Files Dashboard
The files dashboard is a web page to get an overview of the raw data files of trackers. For a chosen project and a date interval, it displays a table with a row for every day in the date interval and a column for every tracker that belongs to the project.
Each cell from the table will then contain information for the files of that tracker for that day; in principle, one box for each file. And usually, no more than one file per day. The purpose is to have information at a glance, so if there are no files for a tracker for one day, an empty box is to be shown.
Three pieces of information are to be shown for each file:
- Whether a file exists for a given day and tracker
- How big the file is
- Whether errors happened during parsing of its contents
Contents
Files processing
Raw tracking data comes into the system sent as plain text files through a Dropbox account. Dropbox makes the files available in the server file system.
File properties
Once accessible through the local file system, they can be queried, read and parsed to extract the tracking information they contain.
The file name is expected to have the form Log_0533_13042012_xx.txt
. This provides:
- The tracker number
- (in the example, 533)
- The reported date
- (in the example, April 13th 2012)
Apart from the name, the file has other attributes that the file system provides. Namely:
- last modification date
- tells when something was modified in the file for the last time.
- Size
- how big the file contents are
File processing lifecycle
The goal being to show the three pieces of information described at the beginning, and considering the information that is available in the file name and properties, the system needs to keep track of these. Here is what it is looked at and how.
The file name (alone, without the path) uniquely identifies it in the system. If this is a new file, a new entry will be added to the system. When a file is discovered in the file system, first its properties are analyzed, as described above, and stored next to the file name.
If there already existed an entry for the file name, then the last modification date must be checked. If the one from the file differs from that in the entry in the system, then the information found in the newly found file must be taken into consideration; so the new last modification date overrides the one in the system entry (which, in turn, gets discarded) and along with the new file size.
During all this process, no peek is taken inside the the file's contents.
Note: At this stage in the development there's no tracking done when parsing the files contents. Therefore, no errors are reported in the dashboard yet.
Functional architecture
The architectural components involved in making the webpage available are the following:
- A relational database
- one specific table is used to store the files information: gps.uva_trackingfile_parsing
- the relations between projects and trackers exist regardless of this file parsing system, but they are also taken into account to find out which trackers to pay attention to when a project is selected
- A web front-end
- the system offers the information to the user as a web page. This information is taken from the database
- A set of daemons
- they gather information on their own and feed the database
Therefore, the whole system relies on the database to exchange information. Only what is present there will be shown.
Daemons
Two sets of daemons exist in the system related to the files:
- One file detection daemon
- Several file parsing daemons
File detection
The files need to be found. Therefore, there needs to be something that scouts the incoming files directories, detects changes and informs the system. In computing, the concept of daemon comes in handy for this task, as no user interaction is required here. Only, to make the system easier, it has been developed as a web application that simply doesn't provide any web interface, rather than an actual typical daemon, but this is just a minor implementation detail.

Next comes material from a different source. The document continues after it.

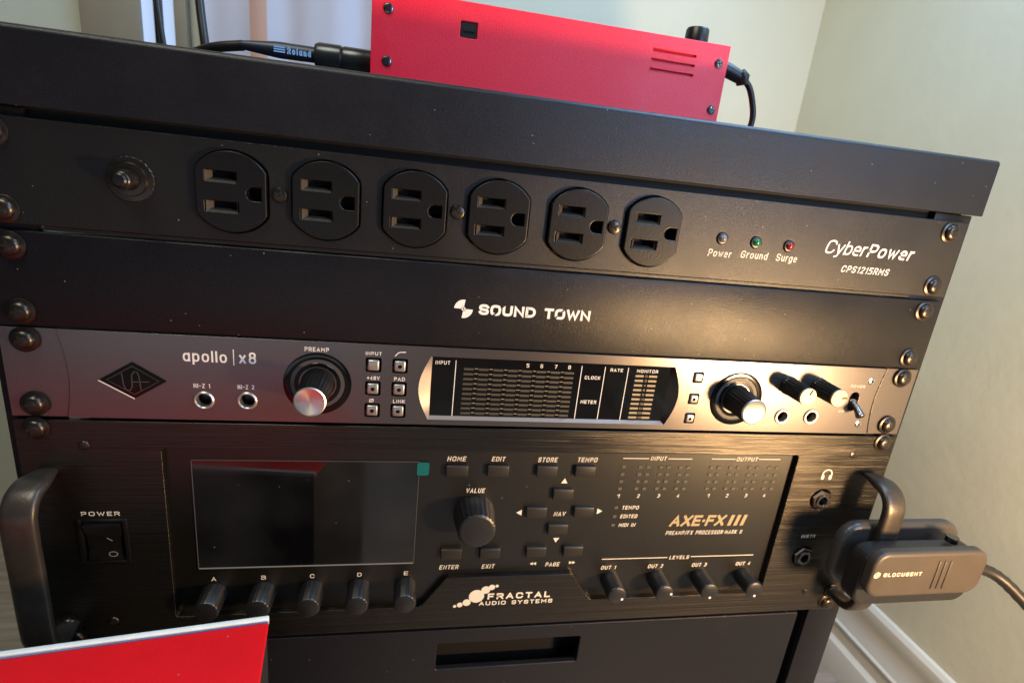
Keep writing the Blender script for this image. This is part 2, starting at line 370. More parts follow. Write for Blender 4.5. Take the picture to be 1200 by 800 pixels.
# moulded skirting board along the side wall (profile x=out from wall, z=height)
prof = [(0, -405), (-4, -406), (-7, -410), (-8, -418), (-6, -424), (-5, -434), (-9, -446), (-10, -450), (-12.5, -452), (-12.5, -454),
        (-10, -456), (-10.5, -470), (-16, -474), (-19, -484), (-20, -506), (0, -506)]
bm = bmesh.new(); A = [bm.verts.new((x, -680, z+455)) for x, z in prof]; B = [bm.verts.new((x, 680, z+455)) for x, z in prof]
for k in range(len(prof)): bm.faces.new((A[k], A[(k+1) % len(prof)], B[(k+1) % len(prof)], B[k]))
bm.faces.new(A); bm.faces.new(B)
tag(meshobj('skirting_board', bm2me(bm, 's', .5), 'trim', None, (449.5, -206, -455)), kind='structure')

# window and curtain far behind, upper left
w = thing('window', 'bright bluish window with dark bar behind the rack, top left', 'window', (-345, 470, 60))
for x0, x1 in ((-362, -349), (-341, -329)): boxp('pane', x0, x1, 468, 470, 60, 330, 'pane', w)
for x0, x1, mm in ((-420, -362.5, 'tan'), (-348.5, -341.5, 'cable'), (-328.5, -316, 'tan')): boxp('window_frame', x0, x1, 462, 474, 55, 335, mm, w, .8)
bm = bmesh.new(); n = 120; vs = []
for k in range(n+1):
    x = -300+k*240/n; y = 4*math.sin(k*.17)+1.5*math.sin(k*.31+1)
    vs.append([bm.verts.new((x+180, y, z)) for z in (-120, 200)])
for k in range(n): bm.faces.new((vs[k][0], vs[k+1][0], vs[k+1][1], vs[k][1]))
fs = list(bm.faces)
r = bmesh.ops.extrude_face_region(bm, geom=fs)
for v in r['geom']:
    if isinstance(v, bmesh.types.BMVert): v.co.y += 1.5
me = bm2me(bm, 'curtain', 1.0)
cu = meshobj('curtain', me, 'lavender', None, (-180, 458, 180)); me.materials.append(M['peach'])
for p in me.polygons:
    if -.070 < p.center.x < -.052: p.material_index = 1
tag(cu, 'pale lavender curtain with a peach stripe hanging behind the red case', 'curtain')

# ------------------------------------------------------------------ the rack frame
R_ = thing('equipment_rack', 'black steel equipment rack frame with rounded top lip holding all units', 'rack', (0, 150, -500))
bm = bmesh.new(); pf = [(16, 3.3), (-1.7, 3.3), (-2, 3.6)] + [(-2+2.6-2.6*math.cos(math.radians(9*k)), 33-2.6+2.6*math.sin(math.radians(9*k))) for k in range(11)] + [(16, 33)]
A = [bm.verts.new((-246, y-7, z-18)) for y, z in pf]; B = [bm.verts.new((246, y-7, z-18)) for y, z in pf]
for k in range(len(pf)): bm.faces.new((A[k], A[(k+1) % len(pf)], B[(k+1) % len(pf)], B[k]))
bm.faces.new(A); bm.faces.new(B)
meshobj('top_lip', bm2me(bm, 'lip', .5), 'powder', R_, (0, 7, 18))
boxp('top_plate', -246, 246, 16.2, 320, 29.5, 32.6, 'powder', R_, .5)
for s in (-1, 1):
    a, b = sorted((s*221, s*245.6))
    boxp('rack_rail', a, b, 3.2, 6.2, -500, 3, 'steel', R_, .5)
    a, b = sorted((s*242.5, s*245.6)); boxp('rail_flange', a, b, 6.4, 40, -500, 3, 'steel', R_, .5)
    a, b = sorted((s*219, s*245.6)); boxp('rear_post', a, b, 290, 318, -500, 29, 'steel', R_, .8)
    boxp('foot', a, b, 0, 322, -506, -500.2, 'rubber', R_, 1)
boxp('dark_gap_backing', -242, 242, 7, 9, -6, 29, 'chassis', R_)  # added dark plate, stands in for the shade in the gap under the lip
boxp('bottom_plate', -218, 218, 10, 318, -500, -496, 'steel', R_, .5)

CUP = lathe([(0, .6), (3.2, .6), (5.6, .2), (5.9, .0), (5.6, -.4), (0, -.4)], 28)
PAN = lathe([(0, 2.75), (2.4, 2.65), (3.5, 2.25), (4.2, 1.5), (4.45, .7), (4.45, .2), (0, .2)], 28)
def crossmesh(r, w, d=.5):
    bm = bmesh.new()
    for sx, sz in ((r, w), (w, r)):
        q = bmesh.ops.create_cube(bm, size=1)
        for v in q['verts']: v.co = Vector((v.co.x*sx*2, v.co.y*d, v.co.z*sz*2))
    return bm2me(bm)
CROSS = crossmesh(2.3, .46, .4)
CROSS_S = crossmesh(1.35, .3, .3)
for m_, k_ in ((CUP, 'screw'), (PAN, 'screw'), (CROSS, 'dark'), (CROSS_S, 'dark')): m_.materials.append(M[k_])
def rack_screw(parent, x, z, y=0):
    a = meshobj('rack_screw', PAN, None, parent, (x, y-.6, z), rot=(0, random.uniform(0, 1.5), 0))
    meshobj('cup_washer', CUP, None, a, (x, y-.6, z)).location = (0, .0001, 0)
    meshobj('cross_recess', CROSS, None, a, (x, y, z)).location = (0, -.00262, 0)
    return a
def ear_screws(parent, zs, x=230.8):
    for s in (-1, 1):
        for z in zs: rack_screw(parent, s*x, z)
def chassis(parent, z0, z1, y0=5, y1=270):
    boxp('chassis', -217, 217, y0, y1, z0, z1, 'chassis', parent)
SMALL = lathe([(0, .75), (1.4, .72), (2.0, .5), (2.3, 0), (0, -.2)], 20)
def small_screw(parent, x, z, y, m, r=1.0, name='screw'):
    me = SMALL.copy(); o = meshobj(name, me, m, parent, (x, y, z), rot=(0, random.uniform(0, 1.5), 0)); o.scale = (r, r, r)
    c = meshobj('cross_recess', CROSS_S, None, o, (x, y, z)); c.location = (0, -.00065, 0)
    return o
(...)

The only purpose of existence for this program (the daemon) is to:
- Traverse the incoming files directory and look for:
- New files
- Changes in existing files
- Report the detected changes to the system
- Sleep for a while and then start again
The beauty of having it deployed as a web application is that the web application container provides a number of facilities. The main one is that it provides a centralized management interface already developed, that can be very easily used to list, launch, stop, replace and otherwise operate with the deployed applications. So, in one place, one can see everything that is related to the system. Then, other beauties include centralized logging that is automatically rolled up, a confined running space, security features (in case they are needed), thread management, connectors, etc.
Software architecture
The part o UvA-BiTS related to the file dashboard is developed in Java, divided in different Maven modules.
- One module is in charge of the persistence model. It is built upon actual and de-facto standard frameworks such as JPA, Spring and Hibernate.